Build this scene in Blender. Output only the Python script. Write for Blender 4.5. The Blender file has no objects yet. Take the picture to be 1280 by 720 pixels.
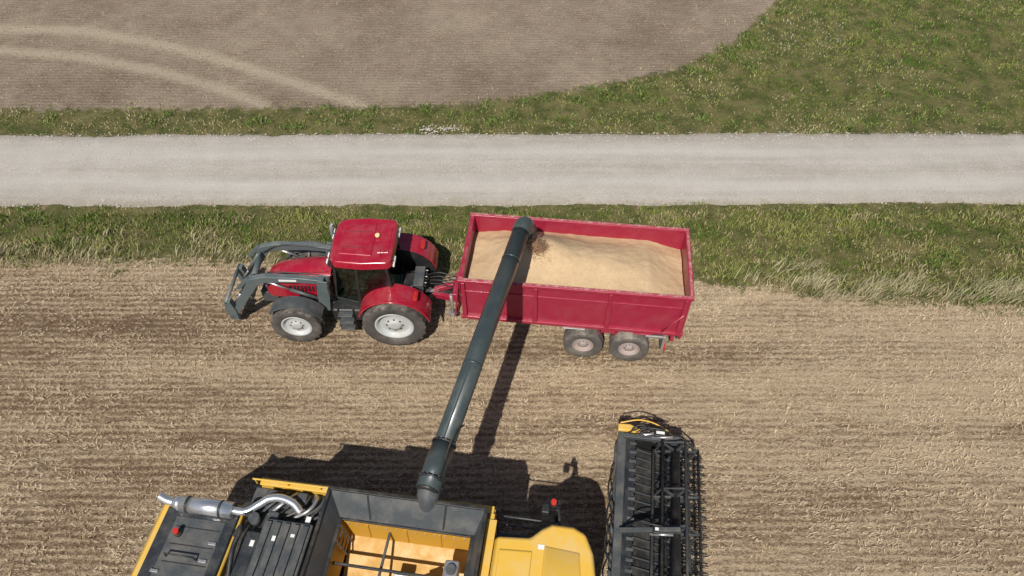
import bpy, math, random
import numpy as np
from mathutils import Vector, Matrix
random.seed(4); rng=np.random.default_rng(7)
D=bpy.data; S=bpy.context.scene; R=math.radians

# ---------------------------------------------------------------- world / light / camera
w=D.worlds.new("World"); S.world=w; w.use_nodes=True
nt=w.node_tree; nt.nodes.clear()
out=nt.nodes.new('ShaderNodeOutputWorld'); bg=nt.nodes.new('ShaderNodeBackground'); sky=nt.nodes.new('ShaderNodeTexSky')
sky.sky_type='NISHITA'; sky.sun_disc=False
LD=Vector((.22,.756,-1)).normalized()
sky.sun_elevation=math.asin(-LD.z); sky.sun_rotation=math.atan2(-LD.x,-LD.y)
bg.inputs[1].default_value=.066
nt.links.new(sky.outputs[0],bg.inputs[0]); nt.links.new(bg.outputs[0],out.inputs[0])
sl=D.lights.new('sun','SUN'); sl.energy=5.0; sl.angle=R(.5); sl.color=(1,.955,.89)
so=D.objects.new('sun',sl); S.collection.objects.link(so); so.rotation_euler=LD.to_track_quat('-Z','Y').to_euler(); so.location=(-10,-30,50)
cd=D.cameras.new('camera'); co=D.objects.new('camera',cd); S.collection.objects.link(co); S.camera=co
co.location=(0,0,17.5); co.rotation_euler=(R(40),0,0); cd.sensor_width=36; cd.lens=25.3; cd.clip_end=2000; cd.clip_start=.1
S.view_settings.view_transform='Standard'; S.view_settings.look='None'; S.view_settings.exposure=0

# ---------------------------------------------------------------- materials
class N:
    def __init__(s,name):
        s.m=D.materials.new(name); s.m.use_nodes=True; s.t=s.m.node_tree; s.b=s.t.nodes['Principled BSDF']
        s.tc=s.t.nodes.new('ShaderNodeTexCoord')
    def n(s,k,**kw):
        x=s.t.nodes.new(k)
        for a,v in kw.items(): setattr(x,a,v)
        return x
    def L(s,a,b): s.t.links.new(a,b)
    def setin(s,sock,v):
        if isinstance(v,(int,float)): sock.default_value=v
        elif isinstance(v,(tuple,list)):
            sock.default_value=tuple(v)+((1,) if len(v)==3 and len(sock.default_value)==4 else ())
        else: s.L(v,sock)
    def noise(s,scale,detail=4,rough=.55,stretch=(1,1,1),obj=True):
        mp=s.n('ShaderNodeMapping'); s.L(s.tc.outputs['Object'],mp.inputs[0]); mp.inputs['Scale'].default_value=stretch
        q=s.n('ShaderNodeTexNoise'); s.L(mp.outputs[0],q.inputs[0]); q.inputs['Scale'].default_value=scale
        q.inputs['Detail'].default_value=detail; q.inputs['Roughness'].default_value=rough
        return q.outputs[0]
    def math(s,op,a,b=0,clamp=False):
        q=s.n('ShaderNodeMath',operation=op,use_clamp=clamp); s.setin(q.inputs[0],a); s.setin(q.inputs[1],b); return q.outputs[0]
    def ramp(s,v,lo,hi,a=0,b=1):
        q=s.n('ShaderNodeMapRange',interpolation_type='SMOOTHSTEP'); s.setin(q.inputs[0],v)
        q.inputs[1].default_value=lo;q.inputs[2].default_value=hi;q.inputs[3].default_value=a;q.inputs[4].default_value=b
        return q.outputs[0]
    def mix(s,f,a,b,mode='MIX'):
        q=s.n('ShaderNodeMix',data_type='RGBA',blend_type=mode); s.setin(q.inputs[0],f); s.setin(q.inputs[6],a); s.setin(q.inputs[7],b); return q.outputs[2]
    def attr(s,nm,col=False):
        q=s.n('ShaderNodeAttribute',attribute_name=nm); return q.outputs['Color' if col else 'Fac']
    def bump(s,h,strength,dist):
        q=s.n('ShaderNodeBump'); s.L(h,q.inputs['Height']); q.inputs['Strength'].default_value=strength; q.inputs['Distance'].default_value=dist
        s.L(q.outputs[0],s.b.inputs['Normal'])
    def base(s,c,rough=.5,metal=0):
        s.setin(s.b.inputs['Base Color'],c); s.setin(s.b.inputs['Roughness'],rough); s.b.inputs['Metallic'].default_value=metal

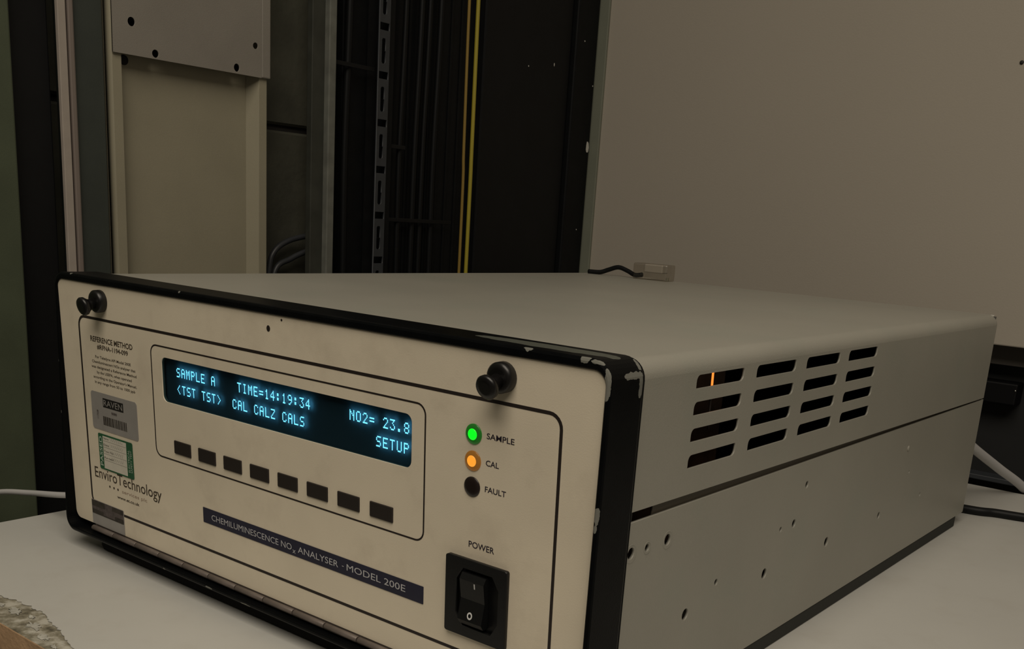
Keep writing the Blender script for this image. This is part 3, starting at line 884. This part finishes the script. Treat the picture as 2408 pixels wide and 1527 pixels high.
P_(link('slotted_face', fixed(me), MT['rail'], sr), s_off)
P_(Lb('rail_side', -.2165, -.2022, .4985, .5085, FLOOR, ZHI, MT['rack'], sr, .001), s_off)
P_(Lb('rail_back', -.2165, -.2150, .4810, .4985, FLOOR, ZHI, MT['rack2'], sr, 0), s_off)

# black cables tied to the rack
for (y, r, x, lb) in ((.4480, .0040, -.2125, 'thick black cable left of the slotted rail'), (.5290, .0030, -.2100, 'black cable just right of the slotted rail'), (.5560, .0034, -.2120, 'second black cable to the right of the slotted rail'),
                      (.5700, .0030, -.2125, 'third black cable to the right of the slotted rail'), (.5885, .0034, -.2125, 'black cable nearest the yellow earth wires')):
    j = random.uniform(-.002, .002)
    tag(tube('rack_cable', [(x, y + .002 + j, FLOOR + .01), (x, y - .001, .0), (x, y + j, .16), (x, y - .001, .30), (x, y + .0035, .48), (x, y + .006, .8), (x, y + .006, ZHI - .02)], r, MT['cable'], None, 10, 6), lb, 'cable', 'black cables tied along the rack')
# cable ties
for (y0, y1, z, x, lb) in ((.4270, .4830, .374, -.2060, 'upper black cable tie left of the slotted rail'), (.4960, .5330, .2975, -.2050, 'black cable tie right of the slotted rail at mid height'), (.4990, .6180, .2175, -.2060, 'long black cable tie low on the rack reaching the earth wires')):
    tag(Lb('cable_tie', x - .001, x, y0, y1, z + ZT - .0022, z + ZT + .0022, MT['rack2'], None, .0004), lb, 'cable tie')
# earth wires
tag(tube('earth_wire', [(-.19, .6185, FLOOR + .01), (-.19, .6188, .17), (-.19, .6165, .32), (-.19, .6138, .479), (-.19, .612, .8), (-.19, .612, ZHI - .02)], .0018, MT['olive'], None, 12, 6), 'thin olive brown wire left of the brighter yellow wire on the rack', 'wire')
tag(tube('earth_wire', [(-.19, .6316, FLOOR + .01), (-.19, .6316, .17), (-.19, .6310, .32), (-.19, .6296, .482), (-.19, .628, .8), (-.19, .628, ZHI - .02)], .0024, MT['yellow'], None, 12, 6), 'bright yellow earth wire running up the black rack', 'wire')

WORK TO BE COMPLETED
Retype precisely, and only, the span of lines that opens at the line containing "Keep writing the" and closes at the line containing "sr, 0), s_off)", both inclusive.

EXERCISE RESPONSE
Keep writing the Blender script for this image. This is part 3, starting at line 884. This part finishes the script. Treat the picture as 2408 pixels wide and 1527 pixels high.
P_(link('slotted_face', fixed(me), MT['rail'], sr), s_off)
P_(Lb('rail_side', -.2165, -.2022, .4985, .5085, FLOOR, ZHI, MT['rack'], sr, .001), s_off)
P_(Lb('rail_back', -.2165, -.2150, .4810, .4985, FLOOR, ZHI, MT['rack2'], sr, 0), s_off)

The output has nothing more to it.